My example is that around Parliament Square, we have a designated area. Your Lordships, passing through it, can be stopped. I think that the noble Lord, Lord Hogan-Howe, has often mentioned that sometimes you have no idea that you are in such an area. I know that all your Lordships would co-operate—we have clarified that it must be an officer in uniform, so we would all stand there. However, if it was tourists who could not speak English, then good luck with that. It may be a young student with no idea that they are being stopped. That would happen. It is in the Bill that it is an offence to resist, and so it goes on. It is a complete overreaction and a disproportionate proposal that the Government are making.

To bring it home, let us think of it on Parliament Square. That is not some obscure place in the back end of London somewhere, or Manchester or wherever. Let us bring it right to our doorstep. When somebody says, “Who made it happen?”, the answer will be that Parliament made it happen, unless it is stripped out of the Bill.
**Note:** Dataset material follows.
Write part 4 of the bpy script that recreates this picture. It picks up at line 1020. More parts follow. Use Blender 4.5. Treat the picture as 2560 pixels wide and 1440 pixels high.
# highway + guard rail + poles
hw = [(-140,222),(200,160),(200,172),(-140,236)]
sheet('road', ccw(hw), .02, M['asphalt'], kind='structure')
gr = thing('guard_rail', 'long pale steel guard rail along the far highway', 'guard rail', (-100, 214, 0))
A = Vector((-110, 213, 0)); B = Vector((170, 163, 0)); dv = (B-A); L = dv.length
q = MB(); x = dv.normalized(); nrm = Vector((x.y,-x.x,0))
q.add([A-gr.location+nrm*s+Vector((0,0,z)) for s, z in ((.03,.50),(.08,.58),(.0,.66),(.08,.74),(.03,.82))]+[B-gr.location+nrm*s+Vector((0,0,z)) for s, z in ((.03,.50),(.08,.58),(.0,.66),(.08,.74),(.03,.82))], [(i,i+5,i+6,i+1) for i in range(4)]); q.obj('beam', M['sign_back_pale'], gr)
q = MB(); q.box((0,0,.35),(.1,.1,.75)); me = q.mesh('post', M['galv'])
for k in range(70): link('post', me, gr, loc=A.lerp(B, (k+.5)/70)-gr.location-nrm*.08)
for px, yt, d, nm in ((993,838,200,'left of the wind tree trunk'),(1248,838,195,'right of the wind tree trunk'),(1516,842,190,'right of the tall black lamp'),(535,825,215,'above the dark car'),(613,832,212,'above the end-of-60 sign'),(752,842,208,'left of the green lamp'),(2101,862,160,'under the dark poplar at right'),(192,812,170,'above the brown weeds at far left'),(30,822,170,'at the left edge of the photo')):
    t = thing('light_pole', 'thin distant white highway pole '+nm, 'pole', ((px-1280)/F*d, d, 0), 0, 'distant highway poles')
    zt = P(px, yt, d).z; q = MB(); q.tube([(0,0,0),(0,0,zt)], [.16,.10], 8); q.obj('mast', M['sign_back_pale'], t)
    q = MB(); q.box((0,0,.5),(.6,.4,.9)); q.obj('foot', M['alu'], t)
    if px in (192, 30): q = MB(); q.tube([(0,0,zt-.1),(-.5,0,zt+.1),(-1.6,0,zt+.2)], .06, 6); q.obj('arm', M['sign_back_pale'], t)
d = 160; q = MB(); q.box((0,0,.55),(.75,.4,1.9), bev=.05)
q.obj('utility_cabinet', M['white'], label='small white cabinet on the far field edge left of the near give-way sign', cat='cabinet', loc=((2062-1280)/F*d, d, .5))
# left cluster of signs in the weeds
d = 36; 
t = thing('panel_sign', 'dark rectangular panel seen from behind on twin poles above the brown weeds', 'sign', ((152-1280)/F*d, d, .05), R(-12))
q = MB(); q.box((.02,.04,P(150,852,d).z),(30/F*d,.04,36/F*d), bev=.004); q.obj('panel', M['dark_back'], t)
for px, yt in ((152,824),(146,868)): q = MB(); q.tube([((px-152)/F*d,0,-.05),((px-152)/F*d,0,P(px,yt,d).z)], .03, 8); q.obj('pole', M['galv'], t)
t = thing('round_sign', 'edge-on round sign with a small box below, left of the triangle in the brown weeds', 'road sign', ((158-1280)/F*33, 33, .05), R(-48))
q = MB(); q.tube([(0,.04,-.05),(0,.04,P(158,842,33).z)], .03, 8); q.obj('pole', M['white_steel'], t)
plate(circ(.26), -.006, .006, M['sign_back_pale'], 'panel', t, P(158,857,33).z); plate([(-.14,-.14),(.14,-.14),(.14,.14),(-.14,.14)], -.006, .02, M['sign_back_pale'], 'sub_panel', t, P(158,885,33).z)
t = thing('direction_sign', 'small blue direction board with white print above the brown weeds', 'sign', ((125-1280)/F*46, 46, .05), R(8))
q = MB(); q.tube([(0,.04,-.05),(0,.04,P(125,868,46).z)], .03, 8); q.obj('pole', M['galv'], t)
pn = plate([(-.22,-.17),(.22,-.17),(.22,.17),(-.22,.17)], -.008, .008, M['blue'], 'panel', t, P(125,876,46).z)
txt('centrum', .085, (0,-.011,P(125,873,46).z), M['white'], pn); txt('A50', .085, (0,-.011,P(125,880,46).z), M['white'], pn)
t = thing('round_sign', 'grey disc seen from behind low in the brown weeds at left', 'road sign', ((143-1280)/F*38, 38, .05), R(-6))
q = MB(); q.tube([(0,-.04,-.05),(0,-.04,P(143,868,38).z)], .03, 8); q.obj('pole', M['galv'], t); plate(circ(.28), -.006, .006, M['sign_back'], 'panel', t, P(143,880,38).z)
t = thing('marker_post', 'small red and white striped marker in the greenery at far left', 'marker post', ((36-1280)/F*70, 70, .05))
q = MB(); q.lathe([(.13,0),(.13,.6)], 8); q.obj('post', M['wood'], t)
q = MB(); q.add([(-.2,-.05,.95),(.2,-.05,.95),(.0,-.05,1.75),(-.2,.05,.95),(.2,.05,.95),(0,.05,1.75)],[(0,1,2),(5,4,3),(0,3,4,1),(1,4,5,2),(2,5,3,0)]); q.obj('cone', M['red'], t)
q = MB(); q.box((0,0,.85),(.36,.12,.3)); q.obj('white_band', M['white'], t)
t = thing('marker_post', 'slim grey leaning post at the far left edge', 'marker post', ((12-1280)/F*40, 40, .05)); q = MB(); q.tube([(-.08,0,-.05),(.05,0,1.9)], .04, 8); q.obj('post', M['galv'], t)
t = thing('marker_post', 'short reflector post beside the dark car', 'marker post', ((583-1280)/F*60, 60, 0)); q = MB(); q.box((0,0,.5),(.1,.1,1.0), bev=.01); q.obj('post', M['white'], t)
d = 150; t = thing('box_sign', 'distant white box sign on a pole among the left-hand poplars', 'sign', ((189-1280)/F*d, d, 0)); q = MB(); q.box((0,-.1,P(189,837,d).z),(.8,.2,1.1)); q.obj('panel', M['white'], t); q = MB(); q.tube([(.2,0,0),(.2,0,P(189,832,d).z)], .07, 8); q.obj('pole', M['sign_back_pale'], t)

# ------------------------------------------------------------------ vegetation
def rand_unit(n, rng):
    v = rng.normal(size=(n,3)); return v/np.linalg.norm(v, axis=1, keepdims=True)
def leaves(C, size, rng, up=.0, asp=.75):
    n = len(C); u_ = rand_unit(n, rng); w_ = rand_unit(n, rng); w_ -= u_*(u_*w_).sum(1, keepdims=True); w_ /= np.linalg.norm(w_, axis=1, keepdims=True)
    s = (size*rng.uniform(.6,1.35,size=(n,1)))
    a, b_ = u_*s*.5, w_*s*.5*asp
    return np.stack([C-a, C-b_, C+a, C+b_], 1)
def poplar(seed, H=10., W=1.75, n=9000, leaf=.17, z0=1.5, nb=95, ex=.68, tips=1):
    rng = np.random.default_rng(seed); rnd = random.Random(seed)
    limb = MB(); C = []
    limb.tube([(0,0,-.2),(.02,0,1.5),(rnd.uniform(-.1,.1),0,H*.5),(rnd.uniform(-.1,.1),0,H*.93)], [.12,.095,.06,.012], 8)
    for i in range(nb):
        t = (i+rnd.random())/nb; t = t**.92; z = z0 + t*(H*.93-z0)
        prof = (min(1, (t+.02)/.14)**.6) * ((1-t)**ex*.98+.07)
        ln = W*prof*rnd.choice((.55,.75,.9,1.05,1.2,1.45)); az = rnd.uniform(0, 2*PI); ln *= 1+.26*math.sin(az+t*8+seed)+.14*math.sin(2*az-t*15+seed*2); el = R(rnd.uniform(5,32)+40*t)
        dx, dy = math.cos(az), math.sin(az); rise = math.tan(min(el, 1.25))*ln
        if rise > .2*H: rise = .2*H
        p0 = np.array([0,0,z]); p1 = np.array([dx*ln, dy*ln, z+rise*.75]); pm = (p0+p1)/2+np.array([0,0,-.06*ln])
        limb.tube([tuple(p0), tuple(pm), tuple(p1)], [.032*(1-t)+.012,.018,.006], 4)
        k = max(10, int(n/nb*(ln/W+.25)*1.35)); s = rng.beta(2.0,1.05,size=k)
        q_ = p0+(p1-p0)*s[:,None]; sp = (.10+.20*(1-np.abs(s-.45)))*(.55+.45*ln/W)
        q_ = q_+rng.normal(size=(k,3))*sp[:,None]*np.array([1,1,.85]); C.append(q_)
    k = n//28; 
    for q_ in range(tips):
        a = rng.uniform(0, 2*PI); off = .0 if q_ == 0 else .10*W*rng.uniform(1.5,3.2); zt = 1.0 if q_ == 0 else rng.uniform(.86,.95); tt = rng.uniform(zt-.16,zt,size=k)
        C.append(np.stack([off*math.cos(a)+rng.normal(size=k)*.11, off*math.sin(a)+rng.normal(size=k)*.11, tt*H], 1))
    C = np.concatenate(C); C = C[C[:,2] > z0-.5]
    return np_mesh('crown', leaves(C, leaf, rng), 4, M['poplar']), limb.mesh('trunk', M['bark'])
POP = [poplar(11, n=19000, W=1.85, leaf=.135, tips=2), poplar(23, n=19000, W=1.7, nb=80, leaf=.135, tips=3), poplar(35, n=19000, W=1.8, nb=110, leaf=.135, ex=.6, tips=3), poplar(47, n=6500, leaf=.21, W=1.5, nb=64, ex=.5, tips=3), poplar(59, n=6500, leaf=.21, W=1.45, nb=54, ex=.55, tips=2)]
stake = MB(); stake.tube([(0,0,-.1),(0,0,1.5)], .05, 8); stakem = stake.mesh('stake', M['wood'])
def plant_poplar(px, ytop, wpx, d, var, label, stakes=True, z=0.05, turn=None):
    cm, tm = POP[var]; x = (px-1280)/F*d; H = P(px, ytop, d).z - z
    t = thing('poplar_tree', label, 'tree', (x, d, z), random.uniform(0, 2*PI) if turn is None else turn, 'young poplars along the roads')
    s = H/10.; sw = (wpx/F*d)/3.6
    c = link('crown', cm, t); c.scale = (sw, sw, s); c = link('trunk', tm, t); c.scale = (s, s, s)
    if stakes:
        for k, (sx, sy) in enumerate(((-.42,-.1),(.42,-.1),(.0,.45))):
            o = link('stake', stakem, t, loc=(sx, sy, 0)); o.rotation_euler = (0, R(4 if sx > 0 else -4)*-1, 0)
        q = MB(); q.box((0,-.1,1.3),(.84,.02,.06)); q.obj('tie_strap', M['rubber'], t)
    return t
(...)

Unless it is changed or taken out, it is us.

We have heard from numerous noble Lords today objection after objection to the Bill. I have many objections to it. However, if you hone it down, there cannot be many more pernicious examples than Clause 11. Stopping and searching without suspicion for protests—honestly. Good luck to the Minister in justifying it. I know that his brief will give him all sorts of good arguments but at the bottom, it is a baseless piece of proposed legislation that seriously undermines the right to protest. It will have a chilling effect on many people who are simply protesting in the way that they have always done. I will divide the House when it comes to Amendment 47 and ask your Lordships to stand against Clause 11, to send it back to the other place and say that the Government must think again. It is a disproportionate reaction to a problem which they may perceive and it should be thrown out of the Bill.